ECJ ensures clarity on legitimate interest

berechtigtes Interesse

The European Court of Justice (ECJ), the highest European court, delivered its judgment on July 4, 2023 in the case of Meta against the German Federal Cartel Office (Case C 252/21). Beyond Facebook, Whatsapp and Instagram, the ruling also answers questions about legitimate interest regarding tracking on websites and apps.

The four criteria for overriding legitimate interest

In its ruling, the ECJ specifies four concrete criteria for review:

  1. A genuine interest of the controller (website operator) must be communicated on the website or app.
  2. The data must be limited to what is necessary for the purposes of the processing (data minimization) and may not be further processed in a manner incompatible with those purposes (necessity).
  3. A balancing of the conflicting interests must take into account the reasonable expectations of the data subjects as well as the scope of the processing in question.
  4. The controller (website operator) must be able to demonstrate compliance through his own auditing of the provider or through an independent audit (accountability).

Meta, Google, TikTok & Co. only with consent!

The ECJ even explicitly names direct advertising as a legitimate interest. Thus, the challenge of point 1 is mainly to communicate the specific purposes concretely enough in the privacy notices.

But here it comes: The ECJ interprets the principle of necessity very narrowly and requires to prove that the stated purposes cannot reasonably be achieved just as effectively by other means that interfere less with the fundamental rights and freedoms of the data subjects. In other words, there must be no milder comparable solution. An argument along the lines of “this analysis tool is significantly less data protection-friendly, but it is free of charge” is clearly out of the question.

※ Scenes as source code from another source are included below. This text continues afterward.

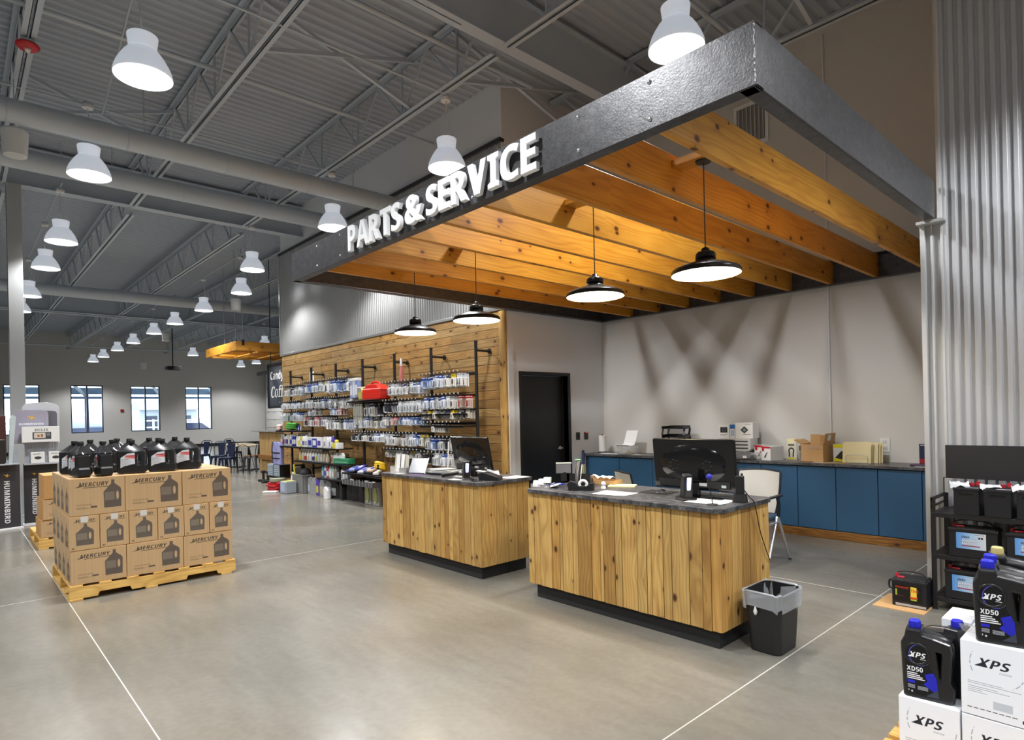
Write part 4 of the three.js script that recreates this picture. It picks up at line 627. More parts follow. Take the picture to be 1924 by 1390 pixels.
{ const f = thing('file_folders', 'stack of cream file folders standing against the wall', 'folders', [-2.55, BT, -7.9], 0.05); const cr = lin(0.76, 0.66, 0.38, 0.75); for (let i = 0; i < 6; i++) part(f, 'folder', mv(extr(shapeOf([[-0.15, 0], [0.15, 0], [0.15, 0.225 + 0.012 * (i % 2)], [0.02, 0.225 + 0.012 * (i % 2)], [0.0, 0.243], [-0.14, 0.243], [-0.15, 0.23]]), 0.004), 0.0 + i * 0.012 * (i > 2 ? 1.6 : 0.6), 0.0, 0.09 - i * 0.022, 0, -0.13), cr); part(f, 'wire_rack', [rod([-0.1, 0.006, 0.12], [0.12, 0.006, 0.12], 0.003), rod([-0.1, 0.006, -0.1], [0.12, 0.006, -0.1], 0.003), tube([[-0.1, 0.006, 0.12], [-0.1, 0.08, 0.125], [0.12, 0.08, 0.125], [0.12, 0.006, 0.12]], 0.003, 20, 6)], M.silver); }
sheet('brown envelopes flat before the open carton', [-2.72, BT, -7.66], 0.25, 0.28, 0.16, lin(0.45, 0.3, 0.14, 0.8), 'envelope', 'envelope', 2);
sheet('white sheet half under the brown envelopes', [-2.86, BT, -7.7], 0.1, 0.24, 0.14, M.paper, 'paper');
{ const b = printed(96, 160, (g, w, h) => { g.fillStyle = '#f1f1ef'; g.fillRect(0, 0, w, h); g.fillStyle = '#20304f'; g.fillRect(0, 0, 40, h); g.fillStyle = '#9c1f2a'; g.fillRect(0, 112, 40, 34); g.fillStyle = '#eee'; g.fillRect(6, 8, 28, 6); g.beginPath(); g.arc(62, 66, 34, 0, 7); g.fillStyle = '#f6f6f6'; g.fill(); g.strokeStyle = '#6b6f78'; g.lineWidth = 5; for (let i = 0; i < 10; i++) { g.beginPath(); g.moveTo(62 + 12 * Math.cos(i * 0.628), 66 + 12 * Math.sin(i * 0.628)); g.lineTo(62 + 28 * Math.cos(i * 0.628), 66 + 28 * Math.sin(i * 0.628)); g.stroke(); } }); carton('product_box', 'navy and white box with round emblem at the right end of the worktop', [-1.83, BT, -7.86], 0.1, 0.18, 0.24, 0.08, M.white, b); }
{ const c = thing('sunglass_case', 'dark flat case lying before the navy box at the worktop end', 'case', [-1.86, BT, -7.66], 0.05); part(c, 'case_body', rbox(0.2, 0.022, 0.09, 0.01, 0, 0.016, 0, 2), lin(0.05, 0.02, 0.06, 0.4)); part(c, 'paper_under', rbox(0.16, 0.002, 0.1, 0.0005, 0.03, 0.002, 0.03), M.paper); }
{ const o = thing('wall_outlet', 'white wall outlet plate above the worktop', 'outlet', [-2.327, 1.085, ZB]); part(o, 'cover_plate', rbox(0.105, 0.16, 0.008, 0.003, 0, 0, 0.004), M.white); for (const y of [-0.035, 0.035]) { part(o, 'socket', rbox(0.05, 0.05, 0.004, 0.002, 0, y, 0.009), lin(0.7, 0.7, 0.7)); part(o, 'slot', [ext(-0.012, -0.008, y - 0.01, y + 0.01, 0.0105, 0.012), ext(0.008, 0.012, y - 0.01, y + 0.01, 0.0105, 0.012)], M.black); } }
for (const [z, l, red] of [[-7.42, 'black wall switch plate nearest the door', 0], [-7.62, 'black wall device with red light near the corner', 1]]) { const s = thing('wall_switch', l, 'switch', [XD, 1.17, z], Math.PI / 2); part(s, 'switch_plate', rbox(0.085, 0.125, 0.02, 0.008, 0, 0, 0.01, 2), M.black); if (red) part(s, 'indicator', rbox(0.05, 0.012, 0.006, 0.002, 0, 0.052, 0.02), new THREE.MeshStandardMaterial({ color: 0xff5a5a, emissive: 0xff3030, emissiveIntensity: 0.8 })); else part(s, 'rocker', rbox(0.035, 0.06, 0.006, 0.002, 0, 0, 0.021), M.blackMatte); }
// broom leaning in the gap
{ const b = thing('broom', 'blue-handled broom leaning at the left end of the blue cabinets', 'broom', [-6.47, 0, -7.5]); part(b, 'broom_handle', rod([0.02, 0.2, 0.06], [-0.02, 0.92, 0.0], 0.011), M.silver); part(b, 'grip', rod([-0.004, 0.72, 0.015], [-0.02, 0.94, 0.0], 0.02), lin(0.02, 0.03, 0.14, 0.5)); part(b, 'yellow_tag', rod([0.0, 0.58, 0.028], [0.003, 0.7, 0.024], 0.014), lin(0.5, 0.42, 0.1)); part(b, 'brush', mv(extr(shapeOf([[-0.1, 0], [0.1, 0], [0.05, 0.18], [-0.05, 0.18]]), 0.03, 0.004), 0.02, 0.02, 0.05, 0.9), lin(0.04, 0.05, 0.08, 0.9)); }
// guest chair with grey mesh back; second one behind the counter
function chair(label, pos, turn) {
  const c = thing('office_chair', label, 'chair', pos, turn, 'grey-backed chairs behind the counters');
  const W = (v) => 0.19 + 0.035 * Math.sin(v * 2.2), zc = (x) => 1.1 * x * x, top = (u) => 0.42 + 0.025 * (1 - u * u);
  const tri = [], nu = 12, nv = 8, P = (u, v, k) => { const x = u * W(v); return [x, v * top(u), zc(x) + k]; };
  for (const k of [0, -0.014]) for (let i = 0; i < nu; i++) for (let j = 0; j < nv; j++) { const q = [[i, j], [i + 1, j], [i + 1, j + 1], [i, j + 1]].map(([a, e]) => P(a / nu * 2 - 1, e / nv, k)); const o = k === 0 ? [0, 1, 2, 0, 2, 3] : [0, 2, 1, 0, 3, 2]; for (const m of o) tri.push(...q[m]); }
  const bg = new THREE.BufferGeometry(); bg.setAttribute("position", new THREE.Float32BufferAttribute(tri, 3)); bg.computeVertexNormals();
  part(c, 'backrest', mv(bg, 0, 0.47, -0.24, 0, -0.18), lin(0.56, 0.55, 0.51, 0.8));
  const edge = []; for (let j = 0; j <= 8; j++) edge.push(P(1, j / 8, -0.007)); for (let i = 1; i <= 12; i++) edge.push(P(1 - i / 6, 1, -0.007)); for (let j = 1; j <= 8; j++) edge.push(P(-1, 1 - j / 8, -0.007));
  part(c, 'back_frame', mv(tube(edge, 0.011, 60, 6), 0, 0.47, -0.24, 0, -0.18), lin(0.012, 0.014, 0.025, 0.4));
  part(c, 'seat', rbox(0.46, 0.05, 0.45, 0.02, 0, 0.445, 0.02, 2), lin(0.02, 0.06, 0.11, 0.9));
  for (const s of [-1, 1]) { part(c, 'armrest', [rbox(0.045, 0.022, 0.3, 0.009, s * 0.27, 0.67, 0.0), tube([[s * 0.27, 0.66, -0.06], [s * 0.275, 0.58, -0.08], [s * 0.26, 0.46, -0.1]], 0.017, 10, 8)], lin(0.012, 0.014, 0.025, 0.4)); part(c, 'leg', rod([s * 0.255, 0.46, -0.1], [s * 0.285, 0.012, -0.3], 0.0145), M.silver); part(c, 'leg', rod([s * 0.255, 0.46, -0.08], [s * 0.285, 0.012, 0.24], 0.0145), M.silver); part(c, 'foot', cyl(0.017, 0.017, 0.014, s * 0.285, 0, -0.3, 10), M.black); part(c, 'foot', cyl(0.017, 0.017, 0.014, s * 0.285, 0, 0.24, 10), M.black); part(c, 'side_rail', rod([s * 0.26, 0.41, -0.12], [s * 0.26, 0.41, 0.12], 0.011), M.silver); }
  return c;
}
{ const c = chair('grey-backed office chair behind the nearer counter, at its right end', [-2.975, 0, -5.99], 0.03); copy(c, [-3.95, 0, -5.6], 2.6, 'grey-backed office chair mostly hidden behind the nearer monitor'); }
{ const b = thing('paper_box', 'open pinkish box with white papers on the floor by the cabinets', 'cardboard box', [-3.42, 0, -7.15], 0.05); const m = lin(0.58, 0.46, 0.44, 0.8); part(b, 'box_body', [ext(-0.125, 0.125, 0, 0.004, -0.09, 0.09), ext(-0.125, 0.125, 0, 0.24, 0.086, 0.09), ext(-0.125, 0.125, 0, 0.24, -0.09, -0.086), ext(-0.125, -0.121, 0, 0.24, -0.09, 0.09), ext(0.121, 0.125, 0, 0.24, -0.09, 0.09)], m); part(b, 'paper_stack', mv(rbox(0.16, 0.16, 0.1, 0.003, -0.02, 0.24, 0), 0, 0, 0), M.paper); part(b, 'flap', mv(ext(0, 0.004, 0, 0.09, -0.08, 0.08), 0.121, 0.24, 0, 0, 0, -0.3), M.board); }
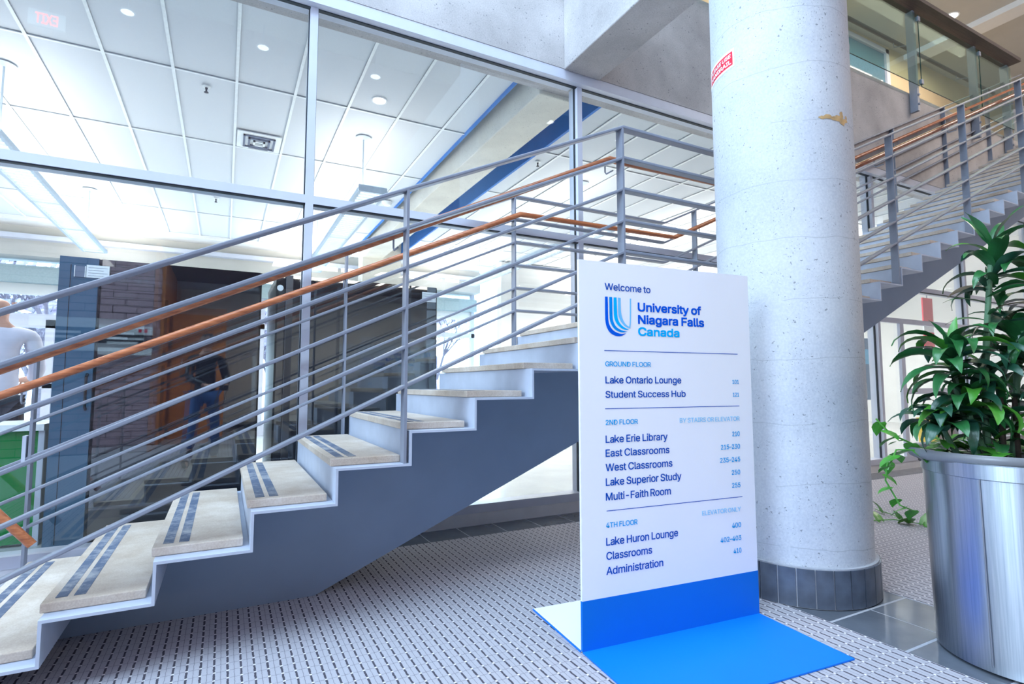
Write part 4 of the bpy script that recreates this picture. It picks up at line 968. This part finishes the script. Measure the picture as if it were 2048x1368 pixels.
# photographer standing behind the camera, mirrored in the pods
mats = dict(skin=M['skin'], top=M['leather'], top_name='jacket', legs=M['jeans'], leg_name='jeans')
pt, PJ, PW = person('person', (-0.235, -0.40, 0), -0.35, 'person in black jacket and jeans holding a camera, mirrored in the left pod', 1.74,
       {'r': ((.150, .02, .63), (.115, .115, .565), (.085, .150, .575)), 'l': ((-.135, .03, .63), (-.03, .15, .565), (.035, .165, .570))}, .03, mats, hold=True)
hc = PJ['crown'][0]
put('hair', MB().lathe([(.0, hc.z + .095), (.05, hc.z + .085), (.082, hc.z + .05), (.092, hc.z + .0), (.085, hc.z - .03)], (hc.x, hc.y - .012), 20), M['hair'], pt)
cmr = thing('photo_camera', (0.0, -.12, .93), 'black camera with a strap held by the person in the leather jacket', 'camera')
put('camera_body', MB().box(-.05, .05, -.17, -.11, .93, 1.0), M['black'], cmr, bevel=.006); put('lens', MB().tube([(0, -.11, .965), (.02, -.075, .968)], .028, 20), M['black'], cmr)
put('strap', MB().tube([(-.05, -.14, .96), (-.09, -.16, .80), (-.07, -.16, .62), (-.03, -.16, .60), (.0, -.16, .78), (.03, -.15, .93)], .006, 6), M['brown'], cmr)

# ================================================================== OUTDOORS
gr = struct('ground', (0, 20, -.2)); put('pale_ground', MB().box(-60, 60, 12.3, 90, -.3, -.15), M['snow'], gr)
def tree(x, y, h, seed, lab):
    r = random.Random(seed); t = thing('bare_tree', (x, y, -.15), lab, 'tree', 'winter trees outside the lounge windows')
    wd = MB(); tw = MB()
    def grow(p, d, ln, rad, lvl):
        q = p + d * ln; wd.tube([p, (p + q) / 2 + Vector((r.uniform(-.05, .05), 0, r.uniform(-.05, .05))) * ln, q], [rad, rad * .85, rad * .7], 5, False)
        if lvl == 0:
            for _ in range(5):
                e = q + Vector((r.uniform(-.3, .3), r.uniform(-.3, .3), r.uniform(-.25, .3))); tw.obox(e, (r.uniform(.03, .07), 0, .02), (0, .02, .03), (.01, 0, r.uniform(.02, .05)))
            return
        for _ in range(4 if lvl > 1 else 3):
            nd = (d + Vector((r.uniform(-1, 1), r.uniform(-1, 1), r.uniform(-.25, .55))) * .8).normalized(); grow(p + d * ln * r.uniform(.5, 1), nd, ln * r.uniform(.55, .8), rad * .6, lvl - 1)
    grow(Vector((x, y, -.15)), Vector((r.uniform(-.1, .1), 0, 1)).normalized(), h * .32, .10, 4)
    put('trunk', wd, M['bark'], t); o = put('foliage', tw, M['twig'], t); o['kind'] = 'stuff'
ORD = ['first', 'second', 'third', 'fourth', 'fifth', 'sixth', 'seventh', 'eighth', 'ninth', 'tenth', 'eleventh', 'twelfth', 'thirteenth', 'fourteenth', 'fifteenth']
TR = [(-7.5, 20), (-6.0, 17), (-5.2, 22), (-4.2, 18), (-3.0, 21), (-1.6, 18), (0.5, 23), (3.4, 20), (5.0, 18.5), (6.6, 21), (8.4, 23), (-9, 24), (1.8, 26), (4.4, 27), (-7, 28)]
TR.sort(key=lambda p: p[0] / p[1])
for i, (x, y) in enumerate(TR): tree(x, y, 5.5 + (i % 3), 100 + i, 'bare winter tree outside the far lounge windows, %s from the left' % ORD[i])
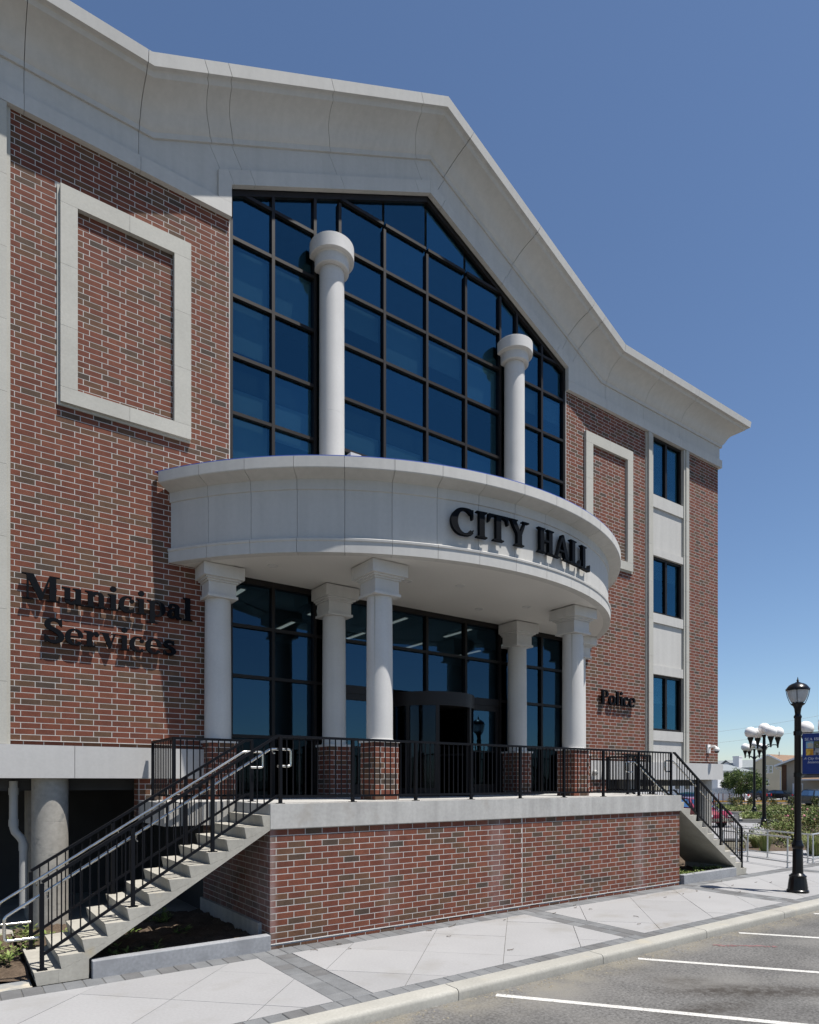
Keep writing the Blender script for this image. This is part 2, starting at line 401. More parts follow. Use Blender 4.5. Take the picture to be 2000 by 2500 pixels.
def brickbox(m, c, d, a, z, y, ax, face, mi):
    """brick whose outer face stands at y (facing -y/-x for face=-1), 25 mm deep, with a tiny arris"""
    e = 0.003; D = 0.025 * -face; E = 0.003 * -face
    if ax == 'x':
        P = lambda u, v, w: (u, y + w, v)
    else:
        P = lambda u, v, w: (y + w, u, v)
    vs = [P(c + e, a + e, 0), P(d - e, a + e, 0), P(d - e, z - e, 0), P(c + e, z - e, 0),
          P(c, a, E), P(d, a, E), P(d, z, E), P(c, z, E),
          P(c, a, D), P(d, a, D), P(d, z, D), P(c, z, D)]
    fs = [(0, 1, 2, 3)]
    for b in (0, 4):
        for i in range(4): fs.append((b + i, b + 4 + i, b + 4 + (i + 1) % 4, b + (i + 1) % 4))
    flip = (face < 0) != (ax == 'x')
    if flip: fs = [f[::-1] for f in fs]
    m.add(vs, fs, mi)

# ================================================================== SETTING: ground, road, pavement
def poly_sheet(name, poly, z, mat, kind='structure', th=None, parent=None):
    mb = MB()
    if th: mb.xy(poly, z - th, z)
    else: mb.add([(x, y, z) for x, y in (poly if sum(poly[i][0] * poly[(i + 1) % len(poly)][1] - poly[(i + 1) % len(poly)][0] * poly[i][1] for i in range(len(poly))) > 0 else poly[::-1])], [tuple(range(len(poly)))])
    o = mb.build(name, mat, parent)
    if kind and parent is None: o['kind'] = kind
    return o

poly_sheet('ground', [(-900, -900), (1500, -900), (1500, 1500), (-900, 1500)], -0.17, m_ground)
road = poly_sheet('road', [(-60, -45), (140, -45), (140, 6.40), (-60, 6.40)], -0.14, m_asph)
# parking lines, all slanting the same way
for i in range(-2, 12):
    x0 = 5.80 + 2.985 * i
    mb = MB(); dx, dy = 0.605, -0.796; nx, ny = 0.796, 0.605; Lg = 5.4; hw = 0.055
    y0 = 6.24
    mb.add([(x0 - nx * hw, y0 - ny * hw, -0.136), (x0 + dx * Lg - nx * hw, y0 + dy * Lg - ny * hw, -0.136),
            (x0 + dx * Lg + nx * hw, y0 + dy * Lg + ny * hw, -0.136), (x0 + nx * hw, y0 + ny * hw, -0.136)], [(0, 1, 2, 3)])
    mb.build('parking_line', m_paint, road)
# irregular dark stain and the sprayed survey mark
def blob(name, cx, cy, rx, ry, rot, z, mat, n=40, amp=0.3, parent=None, seed=1):
    rnd = random.Random(seed); ph = [rnd.uniform(0, 6.28) for _ in range(6)]
    pts = []
    for i in range(n):
        a = 2 * math.pi * i / n
        k = 1 + amp * (0.5 * math.sin(2 * a + ph[0]) + 0.35 * math.sin(3 * a + ph[1]) + 0.3 * math.sin(5 * a + ph[2]) + 0.2 * math.sin(9 * a + ph[3]) + 0.2 * math.sin(13 * a + ph[4]))
        x, y = rx * k * math.cos(a), ry * k * math.sin(a)
        pts.append((cx + x * math.cos(rot) - y * math.sin(rot), cy + x * math.sin(rot) + y * math.cos(rot)))
    return poly_sheet(name, pts, z, mat, parent=parent)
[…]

As soon as the provider also pursues his own purposes, the solution also fails point 2.

When it comes to reasonable expectations, the ECJ applies an equally tough standard and contradicts the view that users of free services should expect their data or personalized advertising to be disclosed:

“In this respect, it should be noted that, even if the services of an online social network such as Facebook are free of charge, the user of that network cannot reasonably expect that the operator of that social network will process his personal data for the purpose of personalizing advertising without his consent.”

(Translated by the author)

With regard to the scope of the data processing carried out by the major marketing platforms, the ECJ states:

“Moreover, the processing at issue in the main proceedings is particularly extensive, since it concerns potentially unlimited data and has a significant impact on the user, whose online activities are recorded to a large extent, if not almost entirely, by Meta Platforms Ireland, which may make him feel that his private life is being continuously monitored.”

(Translated by the author)

Conclusion: After this ruling, it should be almost impossible to run the use of tags or tools of the major marketing platforms under the legitimate interest.

etracker Analytics without consent!

The basis for the consent-free use of etracker Analytics, on the other hand, was confirmed by the ruling:

This is because the legitimate interest in analyzing usage data on websites and in apps pursuant to Art. 6 (1) subpara. 1 letter f GDPR is a legitimate legal basis according to the ECJ, provided that an audit proves compliance with the aforementioned criteria. When using etracker Analytics, this is ensured by the following principles, among others:

  • Electronic conclusion of a Data Processing Agreement contract with the account registration.
  • Automatic IP address shortening before persisting
  • Anonymized user identifiers automatically limited to 24h in consent-free default mode
  • Reporting with anonymized data without re-identification possibility of the user
  • No use of data for own purposes
  • No linking with other data sources or data of other customers
  • No forwarding to third parties
  • Neither session recording nor mouse movement recording
  • Direct objection function for the privacy policy
  • Optional server-side connection to marketing platforms for automatic upload of minimal conversion data without user identifiers
  • Optional further processing of anonymized data in reporting solutions such as Google Looker Studio or Microsoft Power BI

To meet the required accountability, etracker offers a template for the balancing of interests as well as the certificate of independent verification by ePrivacy Consult.

In this respect: Thanks to the ECJ for the clarifications on legitimate interest!